本鈔は、 覚如上人の撰述である。 覚如上人については ¬慕帰絵¼・¬最須敬重絵詞¼ を参照されたい。 「出世元意」 という題号は、 釈尊がこの娑婆世界に出現された本意 (元意) の意味である。 しかし、 これは上述の ¬慕帰絵¼ およびその他の史資料に見られないことから、 後に付されたものではないかと考えられている。 ただし、 ¬口伝鈔¼ 第十五条には、 海徳仏から釈尊に至るまでの仏の出世の本意が、 阿弥陀仏の教えを説くことを根本としていることについて、 「海徳以来乃至釈迦一大の出世の元意、 弥陀の一教をもて本とせらるゝ太都也」 と述べられ、 覚如上人自身がすでに 「出世の元意」 の語を用いているため、 これに依ったのではないかとも考えられる。 また、 この題号が付された蓮如上人の書写本が現存していることから、 少なくとも蓮如上人の時代には本書が 「出世元意」 と称されていたことは明らかである。
本書は、 覚如上人の著作の中では極めて短く、 本文冒頭に 「法華念仏同体異名事」 と表示されているように、 全体の内容は法華の教えと念仏の教えとは同体異名であることを明かしたものである。 また、 その根拠を同味と同時の両面から説かれている。 なお、 同様の内容は ¬口伝鈔¼ 第十五条にも見られ、 本書と併せ考えると ¬法華経¼ を中心とする天台宗や日蓮宗などの教えに対して、 念仏の教えを説き明かそうとする意図が窺える。
まず同味の面では、 最初に五味が掲げられる。 これは天台宗の教判であるが、 釈尊一代の経説を五つの時期に分け、 その次第を乳の味が精製され深まっていく過程に譬えたものである。 乳味は華厳時、 酪味は阿含 (鹿苑) 時、 生蘇味は方等時、 熟蘇味は般若時、 醍醐味は法華涅槃時である。

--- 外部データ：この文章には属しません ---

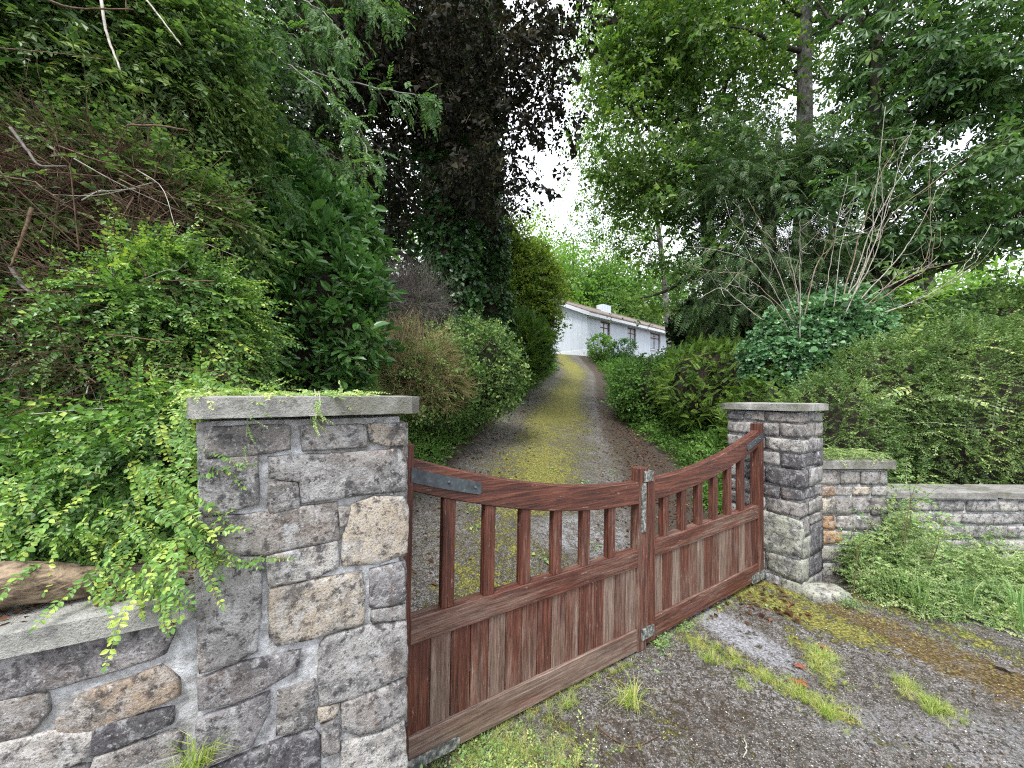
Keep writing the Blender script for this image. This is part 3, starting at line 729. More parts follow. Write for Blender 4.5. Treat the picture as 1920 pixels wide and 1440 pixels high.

この中、 醍醐味は最高の味で、 その味に譬えられるのは、 釈尊出世の本意を説いたとされる ¬法華経¼ であるが、 本書では浄土真宗を法華同味の教えと定め、 浄土真宗の教えを出世の本意としている。 それは 「浄土三部経¼ の ¬大経¼ に明白であるとして、 「爾時世尊、 諸根悦予、 姿色清浄、 光顔巍巍」 などと、 いわゆる五徳瑞現の内容を文証として引用している。 これによって、 法華・念仏同味の教えであることが明らかであるとし、 両者は同体異名で、 ともに醍醐味の教えであるとしているのである。 さらに、 そのことは ¬選択集¼ にみられるといわれている。
次に同時の面とは、 経典の説時である。 法華の教えは釈尊の最晩年の八年間に説かれたとされる一方で、 ¬観経¼ も王舎城において阿闍世太子が乳の頻婆娑羅王を殺害する事件が起こり、 韋提希夫人の請いに応じて、 釈尊が霊鷲山での法座を中止して王宮に降臨して説かれた教えである。 つまり、 説かれた時期が法華と念仏とは同じことから、 浄土真宗が醍醐味であり最高の教えであると重ねて明かしているのである。
本書の撰述年代は、 奥書などの年紀を知ることのできる記述がないことから不明である。 そのような中で、 本書が覚如上人の撰述とされるのは、 ¬慕帰絵¼ 第十巻第一段の記述によるところが大きい。 すなわち、 ¬慕帰絵¼ には覚如上人の著作である ¬口伝鈔¼・¬改邪鈔¼・¬願願抄¼・¬執持鈔¼・¬最要鈔¼・¬本願鈔¼ が列記された後に続いて、 「このほかに ¬法華念仏同体異名事¼ といへる薄双紙有之」 と示されている。 「法華念仏同体異名事」 とは、 本書の本文冒頭の表題と同一であり、 そのことから、 この記述が本書を指していると見られる。 また、 ¬真宗法要¼ や ¬真宗仮名聖教¼ にも覚如上人の著作に並べて収録される。 これらのことから今日では覚如上人の著作とされる。